Tuesday, September 10, 2013

Rivera or "Ree-vey-rah."

A recent story on National Public Radio featured an interview with a superintendent of schools (I do not remember his city) whose surname was Rivera.  I do not remember his first name, but I recall quite clearly that when he spoke, his American English was totally accent-free.  Now I don't know how he pronounces his name, but I'll bet he pronounces it the way I would, or most English-speakers would - the way you would - that is without a Latino inflection or accent.  The reporter of the piece, however, constantly referred to Mr.
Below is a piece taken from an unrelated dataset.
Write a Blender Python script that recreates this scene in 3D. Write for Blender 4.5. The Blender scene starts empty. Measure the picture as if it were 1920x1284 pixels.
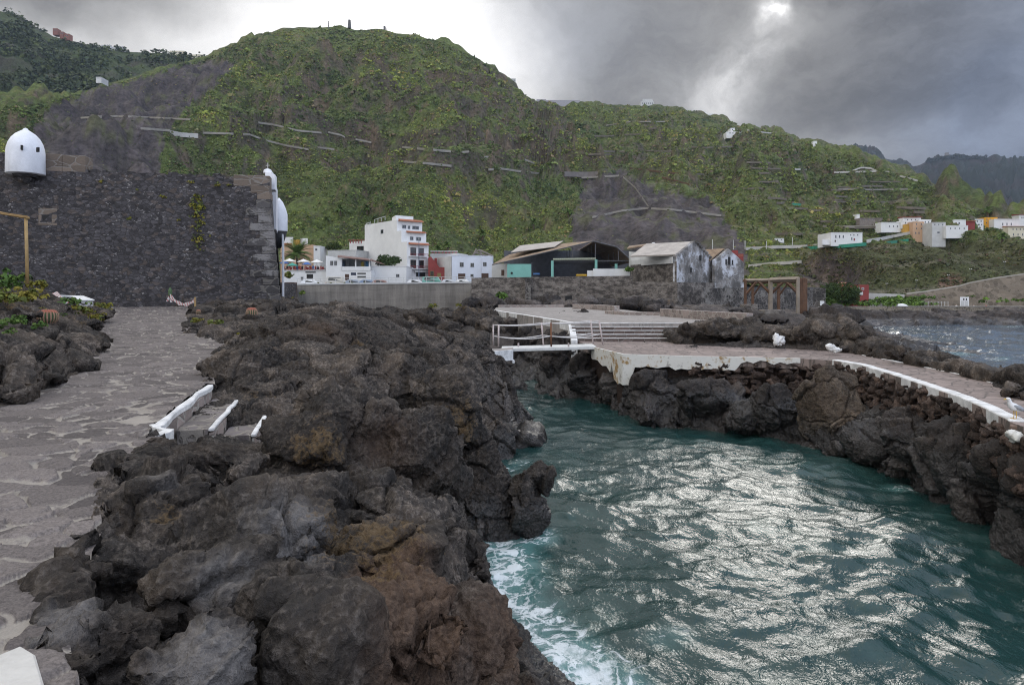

Rivera as Mr. "Ree-vey-raah" reading his surname with a distinct Latino accent in a way that the name would be pronounced in a Spanish-speaking country.  The reporter, by the way, who, judging by his surname (also not specifically remembered), had a Latino background,  spoke perfect accent-free English, giving a Latino accent only to the name "Rivera" and to his own name in his narration of the piece.

I have never heard reporters pronounce Irish names with an Irish brogue, or Scottish names with a Scottish burr, or German names as they would be pronounced in a German-speaking country, etc.  But this is not the first time that I've noted the exception made for Latino names when uttered by Latino reporters speaking accent-free American English.

I seriously doubt that Mr. Rivera, or other English-speaking native-born Americans with names such as Fernandez or Morales, would actually prefer to have their names voiced as they would be in their ancestral Spanish-speaking countries.

But, maybe they do!  And if so, "mea culpa" (pronounce this in the original Latin manner, please).